Wednesday, 12/14/2016 3:27:53 PM

Wednesday, December 14, 2016 3:27:53 PM

Post# of 795259
"My question to former CFO of Fannie Mae Tim Howard and his reply. Unless you held a higher position at Fannie Mae, I'll put my faith with his assessment and the fact that he agrees with my thesis. Best of luck. "

Lol...even the current CFO of Fannie Mae can not have any more insight as to what the government will or won't do than any common shareholder. Saying that a former CFO of FNMA has special insight as to what will happen is ridiculous. As if the government keeps him in the loop or something. lol.

"The way these multi-plaintiff settlements typically work is the “big dogs” negotiate the terms, and the smaller plaintiffs then decide whether to accept those terms or opt out, and continue to sue on their own (with their own money). Knowing that, the large plaintiffs try to structure the terms to maximize the chance that both the defense and the smaller plaintiffs will accept them, so as to end the lawsuits for everyone. "

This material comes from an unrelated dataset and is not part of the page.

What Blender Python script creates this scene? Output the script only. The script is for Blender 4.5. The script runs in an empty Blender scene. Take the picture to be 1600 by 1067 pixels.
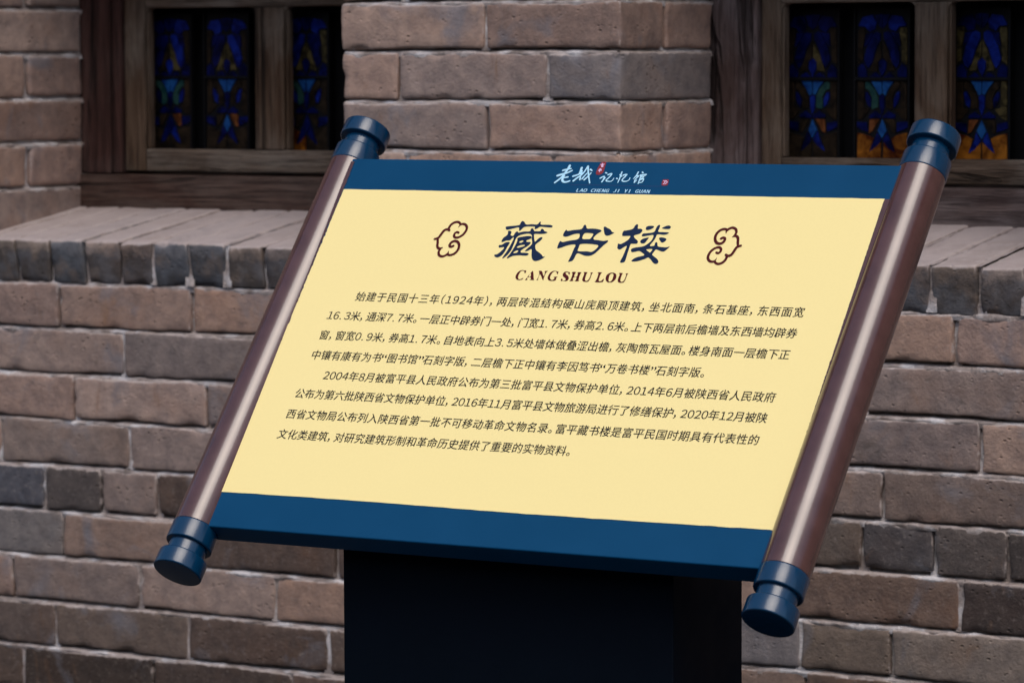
import bpy, math, random
import numpy as np
from mathutils import Matrix, Vector, noise

random.seed(7)
sc = bpy.context.scene
COL = sc.collection
OX, OZ = 2.6, 1.5            # world origin: on the ground at the wall face, below the sign
TILT = 0.92523
# ------------------------------------------------------------------ camera
cam = bpy.data.cameras.new('camera'); co = bpy.data.objects.new('camera', cam); COL.objects.link(co)
cam.sensor_width = 36.0; cam.sensor_fit = 'HORIZONTAL'; cam.lens = 5962.685 / 1600 * 36.0
cam.clip_start = 0.1; cam.clip_end = 500
rt = Vector((0.84620770377044, 0.5328380787551836, -0.004012967486043029))
up = Vector((-0.03588815499408271, 0.06450524849824818, 0.997271835182013))
fw = Vector((-0.5316432661199425, 0.8437550916851785, -0.0737074137699595))
M = Matrix.Identity(4)
for i in range(3):
    M[i][0] = rt[i]; M[i][1] = up[i]; M[i][2] = -fw[i]
M[0][3], M[1][3], M[2][3] = OX, -5.17478, OZ
co.matrix_world = M
cam.dof.use_dof = True; cam.dof.focus_distance = 4.97; cam.dof.aperture_fstop = 9.0
sc.camera = co
# ------------------------------------------------------------------ world and sun (overcast, open shade)
world = bpy.data.worlds.new('World'); sc.world = world; world.use_nodes = True
wt = world.node_tree
sky = wt.nodes.new('ShaderNodeTexSky'); sky.sky_type = 'NISHITA'; sky.sun_disc = False
SUN_EL, SUN_AZ = math.radians(58), math.radians(142)
sky.sun_elevation = SUN_EL; sky.sun_rotation = SUN_AZ; sky.air_density = 1.0; sky.dust_density = 3.0
bg = wt.nodes['Background']; bg.inputs['Strength'].default_value = 0.13
wt.links.new(sky.outputs[0], bg.inputs['Color'])
sl = bpy.data.lights.new('sun', 'SUN'); sl.energy = 1.25; sl.angle = math.radians(42); sl.color = (1.0, 0.945, 0.89)
so = bpy.data.objects.new('sun', sl); COL.objects.link(so)
sd = Vector((math.sin(SUN_AZ) * math.cos(SUN_EL), math.cos(SUN_AZ) * math.cos(SUN_EL), math.sin(SUN_EL)))
so.rotation_euler = sd.to_track_quat('Z', 'Y').to_euler()
vs = sc.view_settings; vs.view_transform = 'Standard'; vs.look = 'None'; vs.exposure = 0.33; vs.gamma = 1.0
vs.use_curve_mapping = False

# ------------------------------------------------------------------ helpers
def link(o, parent=None):
    COL.objects.link(o)
    if parent is not None: o.parent = parent
    return o
def mesh_obj(name, verts, faces, mat, parent=None, loc=None, smooth=True, rot=None):
    me = bpy.data.meshes.new(name); me.from_pydata([tuple(v) for v in verts], [], faces); me.validate(); me.update()
    if smooth: me.polygons.foreach_set('use_smooth', [True] * len(me.polygons))
    if mat is not None: me.materials.append(mat)
    o = bpy.data.objects.new(name, me)
    if loc is not None: o.location = loc
    if rot is not None: o.rotation_euler = rot
    return link(o, parent)
def empty(name, loc, label, cat):
    o = bpy.data.objects.new(name, None); o.location = loc; o.empty_display_size = .1
    o['label'] = label; o['category'] = cat
    return link(o)
def tag(o, **k):
    for a, b in k.items(): o[a] = b
    return o
def W3(x, y, z): return Vector((x + OX, y, z + OZ))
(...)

This does not disagree with my statement. Tim's response is about the general process for multiple lawsuit scenarios. And his statement is fully correct. MY comment, on the other hand, was that the government will never agree to a settlement because the only reason they have to settle is to avoid public disclosure of private documents. As, even stated by Tim, the smaller lawsuits can still continue and lead to the PRELIMINARY step of disclosure of evidence, the government has no incentive to settle. Don't forget, the smaller lawsuits don't have to win to defeat the government's attempt to make documents public. All they have to do is show that the documents are discoverable.